2.エンゲージメントを高めるための3つの要素

 企業が生き残っていくためには、常に成長・発展し続けなければなりません。企業は従業員のエンゲージメントを高めてパフォーマンスを最大限に生かし、目標や課題を達成していかなければならないのです。

 そのためには、自社の社会的使命やミッションを上層部だけでなく、全社員が理解し、そのミッションのために社会的なニーズをとらえたビジョンを会社全体、組織全体、チーム全体で共有・遂行していかなければなりません。

 従業員のエンゲージメント向上に必要なものとして次の3つが挙げられています。

  1. 理解度・・・会社の進むべき方向、ビジョンを理解し、共に達成しようとする姿勢
  2. 共感度・・・互いに仲間意識をもって協力し合い、家族のような愛着と誇りを持つこと
  3. 行動意欲・・・仲間との目標達成を最大のモチベーションとして行動する意欲

 これらがエンゲージメントを構成する主要要素であり、これらすべてが備わっていることでエンゲージメントは向上していくのです。

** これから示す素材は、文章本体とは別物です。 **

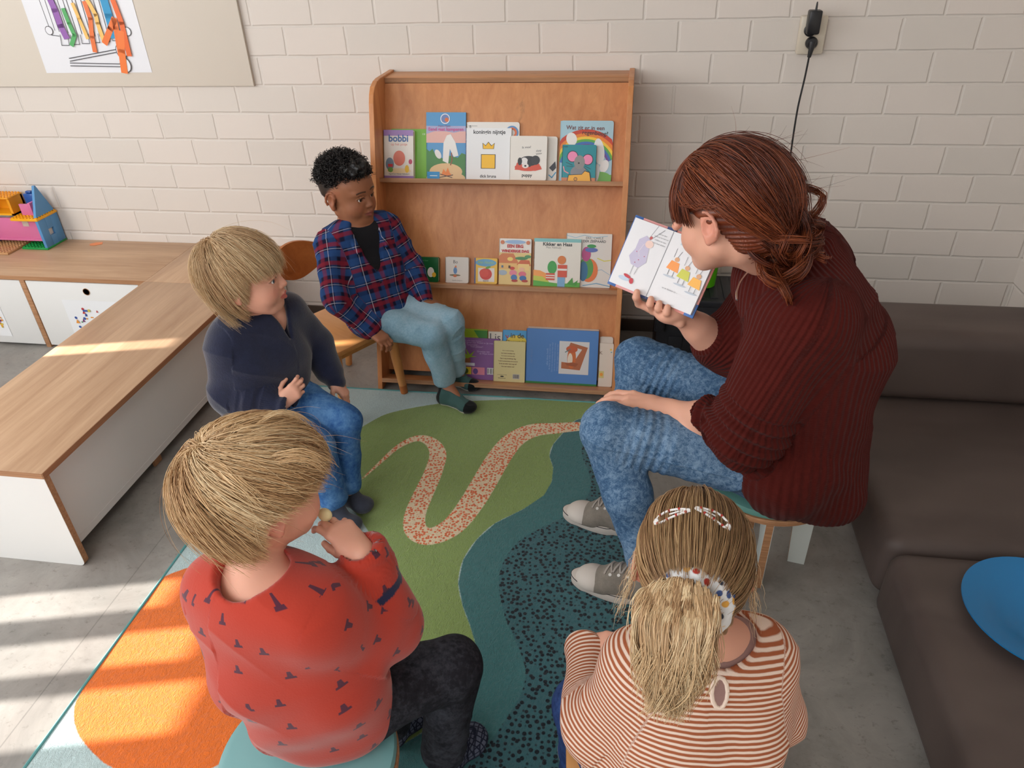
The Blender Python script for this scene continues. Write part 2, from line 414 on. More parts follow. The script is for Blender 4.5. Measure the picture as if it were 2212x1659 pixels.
F = [(j*nx+i, j*nx+i+1, (j+1)*nx+i+1, (j+1)*nx+i) for j in range(ny-1) for i in range(nx-1)]
b0 = len(V); ring = [i for i in range(nx)] + [j*nx+nx-1 for j in range(1, ny)] + [(ny-1)*nx+i for i in range(nx-2, -1, -1)] + [j*nx for j in range(ny-2, 0, -1)]
V += [(V[i][0], V[i][1], .0) for i in ring]
F += [(ring[k], b0+k, b0+(k+1) % len(ring), ring[(k+1) % len(ring)]) for k in range(len(ring))]
me.from_pydata(V, [], F); me.update()
for kname, arr in sd.items():
    at = me.attributes.new(kname, 'FLOAT', 'POINT'); at.data.foreach_set('value', np.concatenate([arr, arr[ring]]).astype(np.float32))
rug = bpy.data.objects.new('rug', me); COL.objects.link(rug)
m = mat('rug_pile', (.3, .3, .3), .95, .08); n = N(m); o = n.obj()
m.node_tree.nodes['Principled BSDF'].inputs['Sheen Weight'].default_value = .25
pile = n.noise(o, 330, 3, .7); clump = n.noise(n.map(o, (1, .6, 1)), 95, 4, .75, 1.5)
wob = n.math('MULTIPLY', n.math('SUBTRACT', n.noise(o, 160, 2), .5), .004)
def A_(k): return n.math('ADD', n.attr(k), wob)
c = n.mix(n.step(A_('green')), srgb(170, 190, 191), srgb(124, 146, 84))
c = n.mix(n.step(A_('teal')), c, srgb(58, 106, 108))
vd = n.vor(o, 74, 'F1', .8); dd = n.math('ADD', vd.outputs['Distance'], n.math('MULTIPLY', n.noise(o, 60), .25))
spot = n.step(dd, .50, .06)
c = n.mix(n.step(A_('dotted')), c, n.mix(spot, srgb(52, 94, 100), srgb(12, 20, 28)))
c = n.mix(n.step(A_('orange')), c, srgb(212, 104, 34))
vs_ = n.vor(o, 112, 'F1', .8); spot2 = n.step(n.math('ADD', vs_.outputs['Distance'], n.math('MULTIPLY', n.noise(o, 90), .2)), .54, .06)
c = n.mix(n.step(A_('snake')), c, n.mix(spot2, srgb(214, 196, 164), srgb(206, 104, 62)))
hsv = n.add('ShaderNodeHueSaturation'); hsv.inputs['Value'].default_value = 1.6; n.l(c, hsv.inputs['Color']); c = n.mix(n.math('MULTIPLY', clump, .85), c, hsv.outputs[0])
n.col(c); n.bump(n.math('ADD', n.math('MULTIPLY', pile, .4), clump), .85, .006)
me.materials.append(m)
tag(rug, 'patterned wool rug with green, teal, orange and pale blue areas on the grey floor', 'rug')
edge = mat('rug_edging', srgb(92, 150, 150), .8)
b = MB(); pts = [(RX0, RY0+.02, .005), (RX0, RY1-.02, .005), (RX0+.02, RY1, .005), (RX1-.02, RY1, .005), (RX1, RY1-.02, .005), (RX1, RY0, .005)]
P2 = []
for a, c in zip(pts, pts[1:]):
    for k in range(30): t = k/30; P2.append(tuple(a[i]*(1-t)+c[i]*t for i in range(3)))
b.tube(P2, [.0042+.0006*math.sin(i*2.2) for i in range(len(P2))], edge, 8)
b.obj('edging', rug)
# ------------------------------------------------------------------ L-shaped bench cabinets
BZ, BT = .336, .018
BX0, BX1, BYN = .613, 1.038, -1.562
t = empty('storage_bench', (.825, -1.0, 0), 'long low white storage bench with oak laminate top running towards the viewer', 'bench')
def rel(o, t): o.location = Vector(o.location)-Vector(t.location); return o
def part(mb, name, t):
    o = mb.obj(name); o.parent = t; o.matrix_parent_inverse = Matrix.Identity(4)
    o.location = -Vector(t.location)
    if t.rotation_euler.z: o.matrix_basis = t.matrix_basis.inverted()
    return o
b = MB().box(BX0, BX1, BYN, -.408, BZ-BT, BZ, M['oak_y'], .001); b.box(BX1-.0005, BX1+.001, BYN+.001, -.409, BZ-BT, BZ-.001, M['ply_edge_y']); b.box(BX0+.001, BX1-.001, BYN-.001, BYN+.0005, BZ-BT, BZ-.001, M['ply_edge']); part(b, 'top', t)
b = MB().box(BX1-.05, BX1-.035, BYN+.019, -.41, .045, BZ-BT, M['white_lam']); b.box(BX0+.01, BX0+.02, BYN+.019, -.41, .045, BZ-BT, M['white_lam'])
b.box(BX1-.054, BX1-.034, BYN+.019, -.41, .040, .062, M['white_lam']); b.box(BX0+.02, BX1-.05, BYN+.02, -.41, .045, .06, M['white_lam']); part(b, 'body_panel', t)
b = MB()
P = rrect(BX0, 0, BX1, BZ-BT, .016, 4); P = [(min(max(x, BX0), BX1), y) if y < .1 else ((BX0 if x < .8 else BX1), BZ-BT) for x, y in P]
mt = Matrix(((1, 0, 0, 0), (0, 0, 1, 0), (0, 1, 0, 0), (0, 0, 0, 1)))
b.prism([(x, z) for x, z in P], BYN+.001, BYN+.019, M['ply_edge'], mt)
b.prism([(x*.9995+.0003, z*.998+.0002) for x, z in P], BYN, BYN+.0012, M['white_lam'], mt); part(b, 'end_panel', t)
for y in (-.62, -1.1): part(MB().box(BX1-.06, BX1-.05, y-.02, y+.02, 0, .045, M['ply_edge'], .002), 'foot', t)
tc = empty('corner_bench', (.825, -.2, 0), 'square oak-topped corner unit where the two low benches meet', 'bench')
b = MB().box(BX0+.001, BX1, -.4065, -.002, BZ-BT, BZ, M['oak_y'], .001); b.box(BX1-.0005, BX1+.001, -.405, -.01, BZ-BT, BZ-.001, M['ply_edge_y']); part(b, 'top', tc)
b = MB().box(BX1-.05, BX1-.035, -.405, -.016, .045, BZ-BT, M['white_lam']); b.box(BX0+.03, BX1-.05, -.4, -.385, .0, BZ-BT, M['white_lam']); part(b, 'body_panel', tc)
td = empty('drawer_bench', (0, -.2, 0), 'low bench of white toy drawers under an oak top along the brick wall', 'bench')
b = MB().box(-1.15, BX0, -.402, -.002, BZ-BT, BZ, M['oak'], .001); b.box(-1.149, BX0-.001, -.4035, -.4018, BZ-BT, BZ-.001, M['ply_edge']); part(b, 'top', td)
b = MB()
for x in (-1.15, -.51, .05, .585): b.box(x-.011, x+.011, -.402, -.02, 0, BZ-BT, M['ply_edge'], .001)
b.box(-1.13, .6, -.03, -.02, .02, BZ-BT, M['white_lam']); part(b, 'carcass', td)
sheetc = (232, 234, 236)
random.seed(4)
def drawer(x0, x1, hx, pics):
    b = MB().box(x0, x1, -.400, -.384, .012, BZ-BT-.004, M['white_lam'], .0015); o = part(b, 'drawer', td)
    q = MB().lathe([(0, .0), (.0135, .0)], M['hole'], 24, Matrix.Translation((hx, -.4004, .275)) @ Matrix.Rotation(PI/2, 4, 'X'))
    q.lathe([(.0135, -.0002), (.0135, .0012), (.0155, .0012), (.0155, -.0002)], M['ply_edge'], 24, Matrix.Translation((hx, -.4004, .275)) @ Matrix.Rotation(PI/2, 4, 'X'))
    h = q.obj('handle_hole'); h.parent = o
    s = MB(); L = [('r', 0, 0, 1, 1, sheetc)]+pics
    mt = Matrix.Translation((hx-.13, -.4012, .045)) @ Matrix.Rotation(PI/2, 4, 'X')
    art(s, .27, .19, L, mt); s_ = s.obj('picture_label'); s_.parent = o
cols = [(186, 60, 60), (66, 140, 90), (60, 90, 160), (226, 150, 60), (120, 60, 110), (210, 190, 70)]
def toys(x0, x1, y0, y1, k):
    out = []
    for i in range(k):
        cx, cy, c = random.uniform(x0, x1), random.uniform(y0, y1), random.choice(cols)
        q = random.random(); s = random.uniform(.015, .034)
        if q < .4: out.append(('p', [(cx-s, cy-s), (cx+s, cy-s), (cx, cy+s*2.2)], c))
        elif q < .7: out.append(('r', cx-s*1.4, cy-s*.7, cx+s*1.2, cy+s*.7, c))
        else: out.append(('e', cx, cy, s*.8, s*.8, c))
    return out
drawer(.064, .572, .330, toys(.12, .85, .25, .82, 34))
drawer(-.496, .036, -.25, toys(.5, .95, .2, .75, 26))
drawer(-1.136, -.524, -.8, [])
# ------------------------------------------------------------------ notice board with a drawing
wb = empty('notice_board', (.4, -.001, 1.5), 'cream notice board at the upper left of the brick wall', 'board')
bm_ = mat('board_cream', srgb(222, 214, 202), .5)
x1, z0 = ry(548, 188, -.014)[0], ry(300, 187, -.014)[2]
b = MB().box(-1.1, x1, -.012, -.0005, z0, 2.35, bm_, .002); part(b, 'panel', wb)
b = MB().box(x1-.0005, x1+.002, -.014, 0, z0-.001, 2.35, mat('board_edge', srgb(196, 188, 176), .5)); part(b, 'edge_strip', wb)
Y = -.0155
pc = [ry(100, 158, Y), ry(328, 157, Y), ry(290, 0, Y), ry(52, 0, Y)]
W_ = float(pc[1][0]-pc[0][0]); H_ = W_/1.414
s = MB(); ln = (60, 60, 66)
L = [('r', 0, 0, 1, 1, (232, 234, 240))]
pw = lambda px, py: ((ry(px, py, Y)[0]-pc[0][0])/W_, (ry(px, py, Y)[2]-pc[0][2])/H_)
def pl(pts, w, c): return ('l', [pw(*p) for p in pts], w, c)
for k in range(8):
    x = 84+k*19.5; L += [pl([(x, 0), (x+24, 66+k*2.5)], .005, ln), pl([(x+12, 0), (x+34, 66+k*2.5)], .005, ln)]
L += [pl([(100, 62), (112, 76), (128, 78)], .005, ln), ('e', *pw(106, 66), .035, .035, ln), ('e', *pw(106, 66), .03, .03, (232, 234, 240)), ('e', *pw(275, 68), .035, .035, ln), ('e', *pw(275, 68), .03, .03, (232, 234, 240))]
for k in range(6): x = 130+k*22; L.append(pl([(x, 75), (x+4, 98-k*2), (x+20, 98-k*2), (x+16, 73)], .005, ln))
for a, c in (((150, 126), (254, 106)), ((152, 132), (256, 112)), ((152, 136), (262, 138)), ((153, 142), (262, 144))): L.append(pl([a, c], .006, ln))
for q in ((263, 110), (272, 140)): L += [('e', *pw(*q), .05, .06, ln), ('e', *pw(*q), .044, .054, (232, 234, 240))]
def strip(pts, w, c): L.append(pl([p for p in pts], w, c))
strip([(110, 0), (120, 22), (132, 56), (144, 80)], .055, (150, 98, 176)); strip([(138, 20), (150, 50), (162, 76), (156, 97)], .036, (84, 172, 100))
strip([(158, 8), (172, 40), (190, 82)], .03, (244, 194, 106)); strip([(184, 5), (196, 40), (200, 80), (206, 110)], .04, (232, 118, 58))
strip([(190, 0), (208, 32), (212, 50), (226, 90)], .036, (244, 194, 106)); strip([(226, 0), (236, 34), (248, 78)], .07, (34, 148, 200))
strip([(246, 2), (264, 50), (280, 118)], .045, (232, 104, 40)); strip([(228, 92), (240, 62), (248, 42), (252, 60), (262, 118)], .05, (236, 118, 50)); strip([(262, 70), (264, 110), (270, 154)], .06, (240, 124, 54))
mt = Matrix.Translation((float(pc[0][0]), -.0128, float(pc[0][2]))) @ Matrix.Rotation(PI/2+.004, 4, 'X')
art(s, W_, H_, L, mt, .00015)
s.addv([mt @ Vector(v) for v in ((0, 0, -.0004), (W_, 0, -.0004), (W_, H_, -.0004), (0, H_, -.0004))], [(3, 2, 1, 0)], paint((232, 234, 240)))
tag(s.obj('drawing_paper'), 'white paper with a xylophone line drawing and torn coloured strips pinned to the cream board', 'drawing')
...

 エンゲージメントの高い従業員は自分のことのように会社の成功や発展を考え、愛し、成果を挙げようと自ら努力します。エンゲージメントは上司からの指示や命令によって高まるのではなく、経営陣・上層部と従業員との信頼の深さによって生まれてくるのです。

ここから、少しこの記事から離れます。エンゲージメントを高めるための方法について触れておきます。参考にしてください。

  1. 会社の情報・経営陣の考えを伝える・・・会社がどこに向かおうとしているのか、どんな世界を実現したいのか、経営トップが考えていることやメッセージを定期的に従業員に伝え、共有する。経営層からのメッセ維持や上司のメッセ維持が正確に現場に伝わっているか、そんメッセージに矛盾はないかを検証する。
  2. 会社のビジョンや方針に沿った人事評価を行う・・・経営理念や行動指針の浸透には、人事評価との関連付けが必要。評価に納得感を得られない場合、上司や会社に対する不信感につながる。評価の方法は給与などの金銭的評価だけでなく、表彰やサンクスメッセージなどの非金銭的報酬をも活用する。
  3. 従業員同士を近づける接点を増やす・・・ともに働く者同士のコミュニケーションが重要。信頼関係は長期的進展を持ち少しずつ築いていく。
  4. 従業員が十分に力を発揮できる環境を整える・・・従業員が持つ能力や資質を十分に発揮できる制度を作るとともに従業員がスキルアップできる環境を整える。

以前書いたように、経営は「ヒト・カネ・モノ」から「ヒト・ヒト・ヒト」に変わりつつあります。最も重要なのが「ヒト」です。その「ヒト」の中心が従業員です。しかし、「ヒト」(従業員)は単なる経営資源ではありません。企業の持続的成長・発展を支えているのが従業員であり、従業員のエンゲージメントを高めることが企業の成長・発展には不可欠なのです。そして、従業員のエンゲージメントにとって重要なのは、会社と従業員、従業員同士の信頼関係です。

従業員のエンゲージメントを高めるようにしましょう。